HOW THE WHOFI SYSTEM WORKS The idea is simple to state but technical under the hood. A WhoFi deployment captures Channel State Information (CSI), the fine-grained description of how a Wi-Fi signal changes as it moves through a room and around a person. It then turns those changes into a compact biometric signature that is unique to that individual. The work comes from Danilo Avola, of the Sapienza University of Rome, whose team built and tested the pipeline on public data.
The team reports that Wi-Fi is not just a stand-in for cameras, but offers different strengths that visual systems lack. CSI is a matrix of amplitudes and phases across antennas and subcarriers.

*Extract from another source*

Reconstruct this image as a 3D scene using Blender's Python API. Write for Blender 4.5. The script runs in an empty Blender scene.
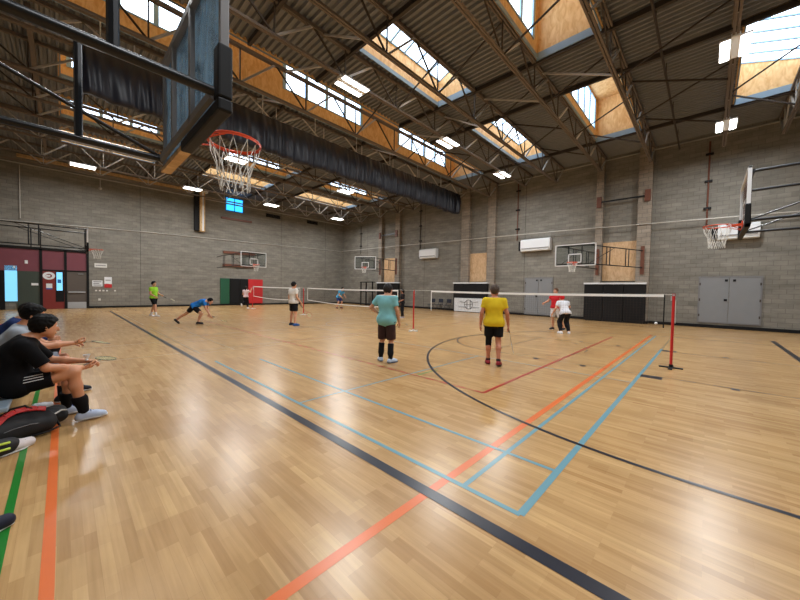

In plain terms, it captures tiny differences in how radio energy arrives at the receiver, which encode body shape and motion. Those CSI sequences feed a deep network that learns a person-specific embedding.
The best results came from a Transformer encoder that excels at long-range temporal patterns in the signal. WHAT THE DATA SAY The researchers evaluated WhoFi on the NTU-Fi Human ID benchmark, which contains recordings of 14 subjects performing short walks under different clothing conditions. The NTU-Fi Human ID dataset includes measurements captured with higher resolution CSI tools that expose many subcarriers, allowing finer distinctions between people. WhoFi’s top line result is a 95.5 percent rank 1 identification rate, with a mean average precision of 88.4 percent on the test split.
The WhoFi team kept the system purely academic so far. They trained with public data, documented every step, and compared encoders in a reproducible way.